How can the party ensure that it can truly deliver on its housing ambitions?

At its conference the Labour Party made bold pledges on housing. Not only will it support a council housing renaissance, but Keir Starmer committed to supporting 1.5m more people onto the housing ladder, boosting home ownership to 70% of households across the country.

In a sector that has been hampered by a revolving door of ministers – we are already on our fourth this year – and initiatives that never quite match up with their promise such as the Starter Homes that never materialised, how can the party ensure that it can truly deliver on its housing ambitions?

The policy pledges will have to be fulfilled against the backdrop of an existing supply deficit of homes of all tenures and funding constraints which will reduce the social housing sector’s ability to build. In September the National Audit Office reported that there is a forecast shortfall of 32,000 in the number of homes to be delivered under the 2016 and 2021 Affordable Homes Programmes (AHP) administered by Homes England, with a further risk that fewer homes are completed because of building cost inflation and other challenges. When asked by Lisa Nandy whether the Autumn Statement would have an impact on the AHP’s budget, the Housing Minister, Lucy Frazer, simply said that the Government remained committed to the Programme. In the context of departments across the board being required to make spending cuts, this will be worth keeping an eye on. 

Whilst the sector has welcomed the Government’s announcement of a social housing rent cap of 7%, higher than the 5% initially proposed, its own modelling nevertheless suggested that this would result in a loss of £4.9bn in rental income for registered providers over 5 years. This is income that would otherwise be invested in delivering new homes as well as in services for residents. The funding black hole adds to previous research outlining the scale of the gap between the need for and delivery of affordable housing. 

To meet housing need in England between 2021 and 2031, Crisis and NHF research found that 145,000 affordable homes must be built each year. Government figures for 2021-22 show that only 59,000 such homes were provided. Of these, just 7,500 (13%) were new homes for social rent. Whilst the total new affordable homes figure is the highest since 2014-15, it is still 86,000 short of what is required. The scale of the challenge is clear. 

The only way to deliver the amount of new affordable homes needed is with a significant injection of private sector investment in addition to government grants and loans. At a time of constrained public finances, more should be done to proactively encourage private funding into decent quality, secure and affordable housing.

As an affordable home ownership provider funded by institutional investment including major pension funds, we know that there is appetite in the market from investors and the potential for a significant funding injection into the sector.
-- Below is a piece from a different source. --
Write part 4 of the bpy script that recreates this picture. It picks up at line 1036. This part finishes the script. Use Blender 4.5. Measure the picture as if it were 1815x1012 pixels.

It is viewed as an attractive low-risk, long-term investment.

As well as bringing more funding to the sector overall, using private investment to deliver affordable home ownership products would enable local authorities to direct their grant funding to deliver more social housing, helping to meet Labour’s vision for “council housing, council housing, council housing”. It is a win-win. 

Homes England figures have spoken about it being a priority to increase the diversity of capital within the affordable housing sector. Addressing Inside Housing’s development summit last year, its chair, Peter Freeman, said that “Matching public need and private enterprise around a set of principles that can deliver both public and commercial value represents a huge opportunity to positively increase affordable housing delivery in this country.”

In our experience, this position needs to be better communicated to local government to provide them with the certainty that it is ok to accept affordable housing funded through institutional investment rather than government grant. Whilst a number of local authority areas have adopted innovative models and are thinking outside the box when it comes to delivering affordable housing, we have found that often councils choose to seek external legal advice before proceeding, to check that they can do this. As well as prolonging the delivery of new homes, this is costly, at a time when local government finances are constrained. The uncertainty comes from doing something that is not the norm. 

There are billions of pounds waiting to be unlocked if the government did more to encourage local authorities to consider institutional investment. To drive real change, there needs to be clear, written guidance that encourages local authorities to welcome such investment in their affordable housing provision. This would provide the confidence needed by councils that there is national level support to do so. 

The mini-budget in September jeopardised the Conservative Party’s position as the party of homeownership. First-time buyers have seen mortgage offers removed and existing homeowners are fearful of increasing mortgage costs. 

There is a real opportunity for Labour to make headway in this space. But it must be prepared to embrace innovation and institutional investment to find new ways of delivering the homes we desperately need. If the Party wholeheartedly backed this source of funding, it could drive an increase in new affordable homes across the country. Without it, its housing ambitions will be hard, if not impossible, to achieve.